“Brooklyn is the bedroom of New York”

"Brooklyn is the bedroom of New York" means that people may work in Manhattan, but they live in Brooklyn. Perhaps Walt Whitman coined this.

Brooklyn has also been called the "Dormitory of New York."


Wikipedia: Brooklyn
Brooklyn (/ˈbrʊklɪn/) is the most populous borough of New York City, with a census-estimated 2,629,150 residents in 2016. It borders the borough of Queens at the southwestern end of the same Long Island, and has several bridge connections to the nearby boroughs of Staten Island and Manhattan. Since 1896, the borough has been coterminous with Kings County, the most populous county in the U.S. state of New York and the second-most densely populated county in the United States, after the county of New York (which is coextensive with the borough of Manhattan).

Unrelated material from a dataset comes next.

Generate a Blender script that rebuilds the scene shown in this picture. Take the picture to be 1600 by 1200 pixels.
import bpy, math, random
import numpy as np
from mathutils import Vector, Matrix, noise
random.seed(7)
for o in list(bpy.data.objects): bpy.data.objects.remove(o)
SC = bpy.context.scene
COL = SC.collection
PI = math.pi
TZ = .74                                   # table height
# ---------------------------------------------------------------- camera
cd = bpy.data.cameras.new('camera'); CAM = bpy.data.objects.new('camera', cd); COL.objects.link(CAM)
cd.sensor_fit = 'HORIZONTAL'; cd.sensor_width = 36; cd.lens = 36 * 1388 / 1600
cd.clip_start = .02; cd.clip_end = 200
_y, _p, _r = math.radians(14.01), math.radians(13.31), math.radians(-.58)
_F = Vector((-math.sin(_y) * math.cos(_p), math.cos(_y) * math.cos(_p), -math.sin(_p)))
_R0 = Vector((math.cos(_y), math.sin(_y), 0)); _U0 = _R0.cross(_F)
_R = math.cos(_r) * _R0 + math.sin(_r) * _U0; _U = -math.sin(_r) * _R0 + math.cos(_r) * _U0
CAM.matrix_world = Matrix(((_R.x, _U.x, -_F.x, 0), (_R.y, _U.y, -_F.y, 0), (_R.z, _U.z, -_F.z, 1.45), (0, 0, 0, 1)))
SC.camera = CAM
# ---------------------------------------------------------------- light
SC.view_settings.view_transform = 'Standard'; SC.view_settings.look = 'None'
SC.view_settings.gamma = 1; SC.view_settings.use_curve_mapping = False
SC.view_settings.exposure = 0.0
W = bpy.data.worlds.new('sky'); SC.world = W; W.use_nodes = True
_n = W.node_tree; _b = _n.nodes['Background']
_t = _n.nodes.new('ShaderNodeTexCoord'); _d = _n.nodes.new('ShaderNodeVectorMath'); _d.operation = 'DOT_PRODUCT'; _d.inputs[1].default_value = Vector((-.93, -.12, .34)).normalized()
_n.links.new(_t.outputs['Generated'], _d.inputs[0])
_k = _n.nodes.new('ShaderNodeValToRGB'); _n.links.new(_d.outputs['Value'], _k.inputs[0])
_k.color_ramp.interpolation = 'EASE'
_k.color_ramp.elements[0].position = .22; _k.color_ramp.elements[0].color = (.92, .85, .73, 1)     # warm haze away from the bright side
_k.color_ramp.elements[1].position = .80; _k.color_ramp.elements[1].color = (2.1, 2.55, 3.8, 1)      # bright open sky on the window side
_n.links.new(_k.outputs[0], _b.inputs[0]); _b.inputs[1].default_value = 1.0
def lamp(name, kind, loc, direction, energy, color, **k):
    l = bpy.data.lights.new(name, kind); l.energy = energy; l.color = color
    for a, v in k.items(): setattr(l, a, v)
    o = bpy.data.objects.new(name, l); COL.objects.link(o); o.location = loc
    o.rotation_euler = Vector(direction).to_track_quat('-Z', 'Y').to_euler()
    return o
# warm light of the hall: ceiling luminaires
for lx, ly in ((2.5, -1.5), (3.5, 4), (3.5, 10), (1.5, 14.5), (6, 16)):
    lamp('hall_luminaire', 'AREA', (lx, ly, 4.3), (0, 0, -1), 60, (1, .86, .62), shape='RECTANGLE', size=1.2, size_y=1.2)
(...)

27 April 1872, Brooklyn (NY) Eagle, pg. 3:
As a commentary upon the flippant statement so frequently and easily bandied about, that Brooklyn is but the bedroom of New York, the fact is not without weight, that in this not overrated city of churches there is one interest alone in which over $15,000,000 are involved, and which, besides affording a means of livelihood to some ten thousands persons, pays to Uncle Sam an annual revenue of nearly $4,000,000.

27 April 1887, Brooklyn (NY) Eagle, pg. 2:
...he would be ready to exclaim, "True the saying that 'Brooklyn is the bedroom of New York,'" and when he observes the immense traffic from these ferries and the bridge and throughout the city, and has seen the end of a few of the longest streets, he is already convinced that it is almost, if not quite, equal in extent and population to any of the six largest cities in Britain outside London.

22 January 1939, New York (NY) Times, pg. 20:
Almost a century ago Whitman picked up the old gibe, "Brooklyn is the bedroom of New York" and answered it with the oratorical dignity of a Brooklyn campaign speech today. "For the Island of Manhattan," he wrote, "when pitched upon by the first voyagers from Amsterdam, was selected mainly as their outpost or place for a trading station, a store and fort - and not for residence. Their residence, even from the beginning, was here."